When I spoke to him, he held up his hand and a strange guttural sound came from his throat. Then it hit me—Joel was deaf and had never learned to speak.
Abandoned by his father at birth, Joel was born to an alcoholic mother who also worked as a prostitute. She had syphilis when Joel was born and that spread to Joel’s ear canal which robbed him of his hearing.
Joel came to us with bad habits, lice, fleas, and rotted teeth. He also came with a sharp mind, survival instincts, and keen emotions. Violence on TV usually brought forth an anguished cry while watching a mother kiss her TV son good night brought tears to his eyes.
With time and patience, Joel pulled back from the brink, learned sign language, and graduated from school. He now works in a professional job, is married, and has a beautiful daughter.
In times of desperation and when life seems to be too much, we get tempted to throw in the towel and call it quits.
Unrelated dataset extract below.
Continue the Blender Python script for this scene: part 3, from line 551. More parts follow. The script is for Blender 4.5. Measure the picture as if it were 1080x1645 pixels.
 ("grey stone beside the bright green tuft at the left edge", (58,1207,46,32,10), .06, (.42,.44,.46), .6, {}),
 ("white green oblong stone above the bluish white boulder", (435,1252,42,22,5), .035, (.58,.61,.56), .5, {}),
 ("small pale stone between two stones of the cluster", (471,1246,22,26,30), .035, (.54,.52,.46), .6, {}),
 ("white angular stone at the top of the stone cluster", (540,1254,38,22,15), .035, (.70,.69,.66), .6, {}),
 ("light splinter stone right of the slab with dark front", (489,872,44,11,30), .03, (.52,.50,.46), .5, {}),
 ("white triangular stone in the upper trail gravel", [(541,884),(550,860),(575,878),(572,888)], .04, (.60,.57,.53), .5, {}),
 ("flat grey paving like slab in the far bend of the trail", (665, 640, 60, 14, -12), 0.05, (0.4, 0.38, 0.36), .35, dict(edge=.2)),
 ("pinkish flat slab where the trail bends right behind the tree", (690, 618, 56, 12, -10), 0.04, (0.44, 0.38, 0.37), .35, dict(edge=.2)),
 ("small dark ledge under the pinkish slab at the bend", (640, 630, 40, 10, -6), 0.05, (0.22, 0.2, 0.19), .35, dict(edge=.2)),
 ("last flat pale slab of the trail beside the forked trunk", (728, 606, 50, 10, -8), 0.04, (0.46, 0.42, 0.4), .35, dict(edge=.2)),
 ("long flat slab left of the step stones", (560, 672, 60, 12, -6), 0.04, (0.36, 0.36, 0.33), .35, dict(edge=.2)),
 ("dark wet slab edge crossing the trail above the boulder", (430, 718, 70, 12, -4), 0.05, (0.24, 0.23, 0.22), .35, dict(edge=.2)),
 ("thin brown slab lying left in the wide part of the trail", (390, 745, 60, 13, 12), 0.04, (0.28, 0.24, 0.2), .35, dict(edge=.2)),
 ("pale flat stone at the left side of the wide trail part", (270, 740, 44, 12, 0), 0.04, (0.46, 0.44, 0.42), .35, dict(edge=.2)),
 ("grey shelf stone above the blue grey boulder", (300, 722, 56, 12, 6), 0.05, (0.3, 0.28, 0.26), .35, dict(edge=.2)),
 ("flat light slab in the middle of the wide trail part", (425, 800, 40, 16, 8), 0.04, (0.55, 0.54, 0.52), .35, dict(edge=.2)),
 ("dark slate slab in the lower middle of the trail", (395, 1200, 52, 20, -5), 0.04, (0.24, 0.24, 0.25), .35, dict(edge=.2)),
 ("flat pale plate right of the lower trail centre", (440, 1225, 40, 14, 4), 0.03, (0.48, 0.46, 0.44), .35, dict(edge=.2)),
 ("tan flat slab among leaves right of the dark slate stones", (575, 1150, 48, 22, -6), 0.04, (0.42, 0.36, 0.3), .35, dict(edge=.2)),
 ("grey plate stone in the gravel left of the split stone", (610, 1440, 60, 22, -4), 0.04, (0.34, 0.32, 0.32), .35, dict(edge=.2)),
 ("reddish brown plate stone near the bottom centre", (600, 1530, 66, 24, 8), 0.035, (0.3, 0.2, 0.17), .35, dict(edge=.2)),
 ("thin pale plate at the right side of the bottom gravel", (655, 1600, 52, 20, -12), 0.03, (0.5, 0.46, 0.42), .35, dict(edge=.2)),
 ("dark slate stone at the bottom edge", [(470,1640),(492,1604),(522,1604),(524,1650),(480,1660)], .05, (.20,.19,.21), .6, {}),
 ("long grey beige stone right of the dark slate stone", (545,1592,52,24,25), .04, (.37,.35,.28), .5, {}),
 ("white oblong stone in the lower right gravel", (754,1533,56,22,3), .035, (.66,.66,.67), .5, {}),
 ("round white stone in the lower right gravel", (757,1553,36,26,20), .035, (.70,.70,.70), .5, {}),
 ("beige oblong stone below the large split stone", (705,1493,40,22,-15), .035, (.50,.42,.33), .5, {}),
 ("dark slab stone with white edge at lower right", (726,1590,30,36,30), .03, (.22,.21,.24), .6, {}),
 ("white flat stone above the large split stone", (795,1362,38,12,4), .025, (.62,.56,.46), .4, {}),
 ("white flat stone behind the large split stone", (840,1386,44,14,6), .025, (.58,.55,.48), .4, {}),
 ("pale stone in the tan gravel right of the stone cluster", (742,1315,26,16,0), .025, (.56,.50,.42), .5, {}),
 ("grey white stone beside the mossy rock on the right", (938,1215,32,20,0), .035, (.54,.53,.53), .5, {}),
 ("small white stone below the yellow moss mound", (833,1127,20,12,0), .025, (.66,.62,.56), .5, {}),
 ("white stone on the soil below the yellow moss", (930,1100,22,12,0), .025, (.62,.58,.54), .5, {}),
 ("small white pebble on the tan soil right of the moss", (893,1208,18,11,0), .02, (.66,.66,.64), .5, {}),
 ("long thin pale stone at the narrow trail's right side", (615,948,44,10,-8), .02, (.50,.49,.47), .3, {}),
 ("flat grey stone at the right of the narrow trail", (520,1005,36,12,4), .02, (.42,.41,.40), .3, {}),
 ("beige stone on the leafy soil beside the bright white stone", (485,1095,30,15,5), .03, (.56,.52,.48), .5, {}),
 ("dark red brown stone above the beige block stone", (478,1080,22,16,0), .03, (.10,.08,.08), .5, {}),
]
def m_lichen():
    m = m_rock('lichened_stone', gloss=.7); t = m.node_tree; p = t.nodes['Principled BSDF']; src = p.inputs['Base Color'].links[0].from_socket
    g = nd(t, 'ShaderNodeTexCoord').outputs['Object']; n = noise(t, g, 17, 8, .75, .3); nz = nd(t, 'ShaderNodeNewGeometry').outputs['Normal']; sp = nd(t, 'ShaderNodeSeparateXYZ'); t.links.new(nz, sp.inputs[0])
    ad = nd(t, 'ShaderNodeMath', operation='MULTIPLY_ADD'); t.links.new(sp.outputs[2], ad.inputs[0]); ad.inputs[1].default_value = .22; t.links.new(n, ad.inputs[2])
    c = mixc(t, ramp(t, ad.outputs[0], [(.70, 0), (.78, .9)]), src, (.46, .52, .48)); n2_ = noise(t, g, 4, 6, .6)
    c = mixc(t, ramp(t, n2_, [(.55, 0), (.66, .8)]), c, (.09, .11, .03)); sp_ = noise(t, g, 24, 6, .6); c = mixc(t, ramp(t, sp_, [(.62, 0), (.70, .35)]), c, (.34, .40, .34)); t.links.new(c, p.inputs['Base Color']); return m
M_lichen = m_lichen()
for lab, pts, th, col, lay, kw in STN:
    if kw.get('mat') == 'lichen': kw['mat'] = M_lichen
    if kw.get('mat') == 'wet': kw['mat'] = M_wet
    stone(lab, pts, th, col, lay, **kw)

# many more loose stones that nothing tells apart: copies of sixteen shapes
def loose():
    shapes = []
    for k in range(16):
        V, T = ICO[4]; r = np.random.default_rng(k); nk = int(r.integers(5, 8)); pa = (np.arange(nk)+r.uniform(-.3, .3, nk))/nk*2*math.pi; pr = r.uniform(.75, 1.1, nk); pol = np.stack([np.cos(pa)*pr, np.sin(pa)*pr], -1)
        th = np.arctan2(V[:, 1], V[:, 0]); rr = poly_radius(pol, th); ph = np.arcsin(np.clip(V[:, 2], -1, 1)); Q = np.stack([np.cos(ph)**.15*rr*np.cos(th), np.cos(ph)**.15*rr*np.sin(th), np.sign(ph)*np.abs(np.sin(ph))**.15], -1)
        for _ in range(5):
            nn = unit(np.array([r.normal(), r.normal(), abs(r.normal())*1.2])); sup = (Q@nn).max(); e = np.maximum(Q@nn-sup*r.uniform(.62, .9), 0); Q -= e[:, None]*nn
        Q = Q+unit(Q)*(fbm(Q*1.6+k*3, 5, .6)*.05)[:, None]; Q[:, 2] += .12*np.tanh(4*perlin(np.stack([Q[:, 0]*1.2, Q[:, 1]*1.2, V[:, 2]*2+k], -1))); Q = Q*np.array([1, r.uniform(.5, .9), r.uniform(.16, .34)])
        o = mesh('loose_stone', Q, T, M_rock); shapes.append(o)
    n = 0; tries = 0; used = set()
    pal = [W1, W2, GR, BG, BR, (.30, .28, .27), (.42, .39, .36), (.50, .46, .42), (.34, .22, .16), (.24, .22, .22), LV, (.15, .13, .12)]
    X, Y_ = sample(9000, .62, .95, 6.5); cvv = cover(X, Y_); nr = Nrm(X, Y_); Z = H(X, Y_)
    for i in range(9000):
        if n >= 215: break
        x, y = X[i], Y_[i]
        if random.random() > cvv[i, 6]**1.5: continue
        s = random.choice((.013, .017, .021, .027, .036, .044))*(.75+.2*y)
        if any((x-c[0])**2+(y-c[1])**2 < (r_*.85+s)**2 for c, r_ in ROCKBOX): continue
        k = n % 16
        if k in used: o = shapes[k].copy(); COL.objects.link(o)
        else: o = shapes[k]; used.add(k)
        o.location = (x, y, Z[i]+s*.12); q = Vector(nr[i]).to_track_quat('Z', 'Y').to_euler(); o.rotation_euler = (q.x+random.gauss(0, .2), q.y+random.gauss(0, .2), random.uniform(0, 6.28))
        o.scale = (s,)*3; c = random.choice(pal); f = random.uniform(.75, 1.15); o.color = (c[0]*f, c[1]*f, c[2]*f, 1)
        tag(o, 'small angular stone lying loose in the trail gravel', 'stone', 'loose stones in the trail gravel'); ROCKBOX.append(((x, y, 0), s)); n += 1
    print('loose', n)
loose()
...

It’s at times like this that we need to go to our safe harbor; the safe spot in our mind where we are always grateful for at least one special thing which reminds us of hope.
Remembering Joel is one of my safe harbors. Now he smiles often and works hard. He loves to laugh and tries to talk every chance he gets. He visits his mother who abandoned him so many years ago, and stops into random churches when he is weary.
Joel knows that I know that he used to eat garbage to survive and that I saw him run from a children’s brothel. He also knows that none of this makes any difference now. We are both just so glad that he made it.
For our daily successes we need to thank God each day.